Excerpted data.
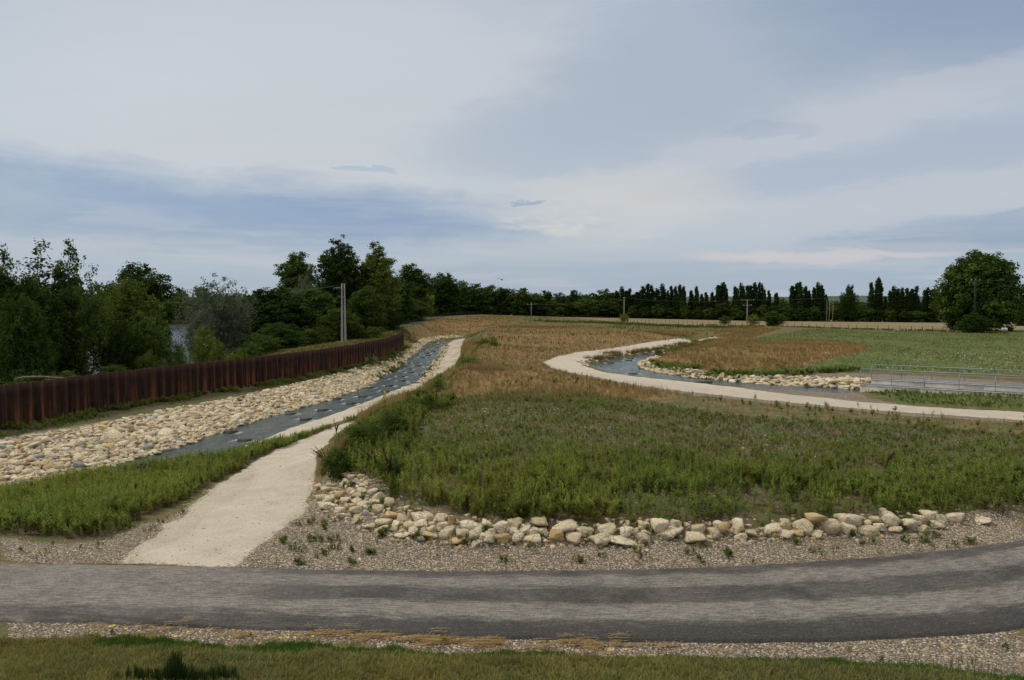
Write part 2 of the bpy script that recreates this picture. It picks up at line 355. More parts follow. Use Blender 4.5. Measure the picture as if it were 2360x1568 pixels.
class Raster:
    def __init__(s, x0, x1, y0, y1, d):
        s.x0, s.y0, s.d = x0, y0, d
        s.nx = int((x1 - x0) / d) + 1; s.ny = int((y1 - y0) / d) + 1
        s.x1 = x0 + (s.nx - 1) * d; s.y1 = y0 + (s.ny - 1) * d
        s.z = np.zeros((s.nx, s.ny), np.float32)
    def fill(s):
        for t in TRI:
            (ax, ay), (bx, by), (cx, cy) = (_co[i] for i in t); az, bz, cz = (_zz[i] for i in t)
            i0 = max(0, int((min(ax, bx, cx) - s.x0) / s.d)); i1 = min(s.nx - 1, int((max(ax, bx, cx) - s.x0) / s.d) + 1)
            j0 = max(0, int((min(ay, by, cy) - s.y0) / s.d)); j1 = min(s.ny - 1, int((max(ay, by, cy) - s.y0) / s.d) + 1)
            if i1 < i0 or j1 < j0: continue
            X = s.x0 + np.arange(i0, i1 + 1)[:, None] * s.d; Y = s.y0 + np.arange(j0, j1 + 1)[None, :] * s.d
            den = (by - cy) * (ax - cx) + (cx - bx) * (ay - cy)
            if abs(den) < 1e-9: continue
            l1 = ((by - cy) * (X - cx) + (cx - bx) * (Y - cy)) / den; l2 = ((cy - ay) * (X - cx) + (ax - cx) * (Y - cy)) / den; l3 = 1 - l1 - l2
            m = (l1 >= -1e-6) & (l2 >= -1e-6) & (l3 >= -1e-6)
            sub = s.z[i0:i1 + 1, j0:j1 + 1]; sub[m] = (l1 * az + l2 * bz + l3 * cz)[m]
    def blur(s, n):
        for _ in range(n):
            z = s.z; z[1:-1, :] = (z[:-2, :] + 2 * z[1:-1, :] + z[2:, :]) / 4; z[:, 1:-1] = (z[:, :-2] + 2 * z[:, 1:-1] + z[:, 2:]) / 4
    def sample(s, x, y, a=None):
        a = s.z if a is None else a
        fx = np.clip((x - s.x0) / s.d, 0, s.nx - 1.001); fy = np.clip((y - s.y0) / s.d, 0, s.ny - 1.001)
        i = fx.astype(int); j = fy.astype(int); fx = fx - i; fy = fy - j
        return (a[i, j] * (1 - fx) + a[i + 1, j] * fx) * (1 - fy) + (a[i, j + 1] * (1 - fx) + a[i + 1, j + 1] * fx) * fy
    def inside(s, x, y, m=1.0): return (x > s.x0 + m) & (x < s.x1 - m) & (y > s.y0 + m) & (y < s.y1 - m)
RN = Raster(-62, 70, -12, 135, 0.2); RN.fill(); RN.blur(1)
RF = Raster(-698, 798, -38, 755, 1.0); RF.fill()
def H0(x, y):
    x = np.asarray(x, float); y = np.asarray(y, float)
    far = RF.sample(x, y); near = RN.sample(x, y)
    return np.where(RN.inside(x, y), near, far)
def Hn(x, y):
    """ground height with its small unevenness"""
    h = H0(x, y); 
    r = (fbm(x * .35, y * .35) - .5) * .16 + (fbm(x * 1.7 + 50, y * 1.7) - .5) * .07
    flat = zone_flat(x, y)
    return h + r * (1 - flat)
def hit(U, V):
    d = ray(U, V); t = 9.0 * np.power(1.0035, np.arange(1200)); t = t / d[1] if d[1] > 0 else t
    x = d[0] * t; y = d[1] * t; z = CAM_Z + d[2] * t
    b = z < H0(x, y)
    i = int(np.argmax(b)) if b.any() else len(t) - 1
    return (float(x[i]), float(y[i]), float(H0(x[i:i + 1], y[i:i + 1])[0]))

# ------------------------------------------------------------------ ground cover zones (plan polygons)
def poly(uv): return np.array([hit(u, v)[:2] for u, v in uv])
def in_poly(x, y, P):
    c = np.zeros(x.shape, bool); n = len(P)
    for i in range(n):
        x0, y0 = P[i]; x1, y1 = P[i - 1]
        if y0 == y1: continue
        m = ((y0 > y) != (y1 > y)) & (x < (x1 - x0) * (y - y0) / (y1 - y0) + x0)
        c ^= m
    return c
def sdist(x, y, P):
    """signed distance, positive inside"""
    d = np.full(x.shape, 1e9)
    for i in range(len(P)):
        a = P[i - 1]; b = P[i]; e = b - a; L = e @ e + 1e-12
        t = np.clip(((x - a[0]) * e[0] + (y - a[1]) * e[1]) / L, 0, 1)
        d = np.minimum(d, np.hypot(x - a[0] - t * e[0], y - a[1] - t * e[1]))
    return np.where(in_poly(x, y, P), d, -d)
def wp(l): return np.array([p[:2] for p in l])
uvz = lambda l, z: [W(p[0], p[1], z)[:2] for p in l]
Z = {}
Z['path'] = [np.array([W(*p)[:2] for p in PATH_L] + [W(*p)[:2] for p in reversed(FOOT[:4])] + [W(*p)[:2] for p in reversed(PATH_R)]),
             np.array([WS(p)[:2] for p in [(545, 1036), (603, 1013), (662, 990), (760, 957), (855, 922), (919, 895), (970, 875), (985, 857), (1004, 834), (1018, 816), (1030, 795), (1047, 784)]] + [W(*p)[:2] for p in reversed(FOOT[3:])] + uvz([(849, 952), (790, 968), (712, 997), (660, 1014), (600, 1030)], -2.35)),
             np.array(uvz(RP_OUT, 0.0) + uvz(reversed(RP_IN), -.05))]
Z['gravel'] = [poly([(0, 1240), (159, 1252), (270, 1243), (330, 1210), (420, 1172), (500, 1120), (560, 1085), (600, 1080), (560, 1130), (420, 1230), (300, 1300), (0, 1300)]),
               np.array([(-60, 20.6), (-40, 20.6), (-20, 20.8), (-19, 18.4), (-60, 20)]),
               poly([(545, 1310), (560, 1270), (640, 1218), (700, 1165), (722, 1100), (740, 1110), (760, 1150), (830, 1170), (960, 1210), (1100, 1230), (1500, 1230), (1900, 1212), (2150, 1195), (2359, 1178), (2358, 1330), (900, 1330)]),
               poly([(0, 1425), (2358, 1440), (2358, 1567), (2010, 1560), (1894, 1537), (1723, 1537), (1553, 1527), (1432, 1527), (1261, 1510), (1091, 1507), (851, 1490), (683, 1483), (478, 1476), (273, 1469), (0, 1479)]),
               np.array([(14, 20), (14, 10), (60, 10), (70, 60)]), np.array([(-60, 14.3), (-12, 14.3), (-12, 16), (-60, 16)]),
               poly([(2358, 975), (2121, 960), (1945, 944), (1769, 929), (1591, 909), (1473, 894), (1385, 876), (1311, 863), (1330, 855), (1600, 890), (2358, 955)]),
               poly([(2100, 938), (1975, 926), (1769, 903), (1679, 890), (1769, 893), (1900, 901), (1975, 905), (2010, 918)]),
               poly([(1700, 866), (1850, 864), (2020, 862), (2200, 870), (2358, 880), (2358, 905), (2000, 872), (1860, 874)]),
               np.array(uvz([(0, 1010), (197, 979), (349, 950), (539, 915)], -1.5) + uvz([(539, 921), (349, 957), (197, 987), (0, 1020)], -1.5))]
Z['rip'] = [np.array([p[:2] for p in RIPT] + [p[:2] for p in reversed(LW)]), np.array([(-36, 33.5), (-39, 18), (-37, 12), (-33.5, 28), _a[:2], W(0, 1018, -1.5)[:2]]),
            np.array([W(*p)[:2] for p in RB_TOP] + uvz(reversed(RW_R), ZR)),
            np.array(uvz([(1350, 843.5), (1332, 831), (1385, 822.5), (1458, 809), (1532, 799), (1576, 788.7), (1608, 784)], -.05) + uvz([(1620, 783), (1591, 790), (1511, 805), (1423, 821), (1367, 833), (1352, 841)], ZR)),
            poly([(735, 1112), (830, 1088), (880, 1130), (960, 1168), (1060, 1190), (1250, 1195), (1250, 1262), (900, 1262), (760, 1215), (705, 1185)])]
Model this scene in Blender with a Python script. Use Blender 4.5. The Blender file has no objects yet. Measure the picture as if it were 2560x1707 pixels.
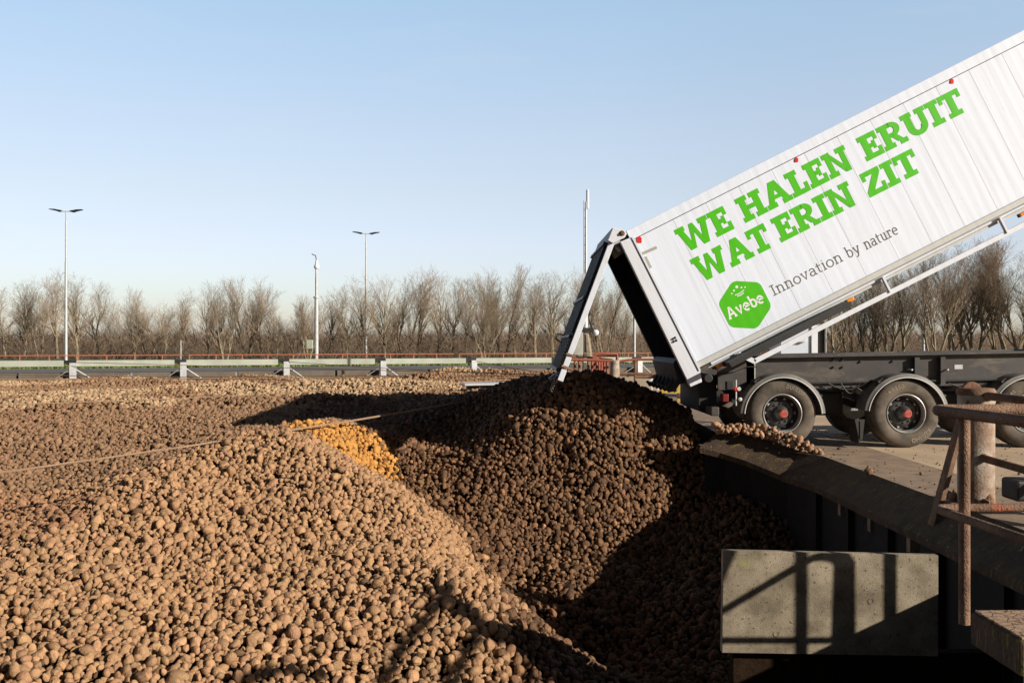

What you should do.
Copy out every line where the word "this" occurs.

Expected output.
Write part 2 of the bpy script that recreates this picture. It picks up at line 355. More parts follow. Use Blender 4.5. Measure the picture as if it were 2360x1568 pixels.
Model this scene in Blender with a Python script. Use Blender 4.5. The Blender file has no objects yet. Measure the picture as if it were 2560x1707 pixels.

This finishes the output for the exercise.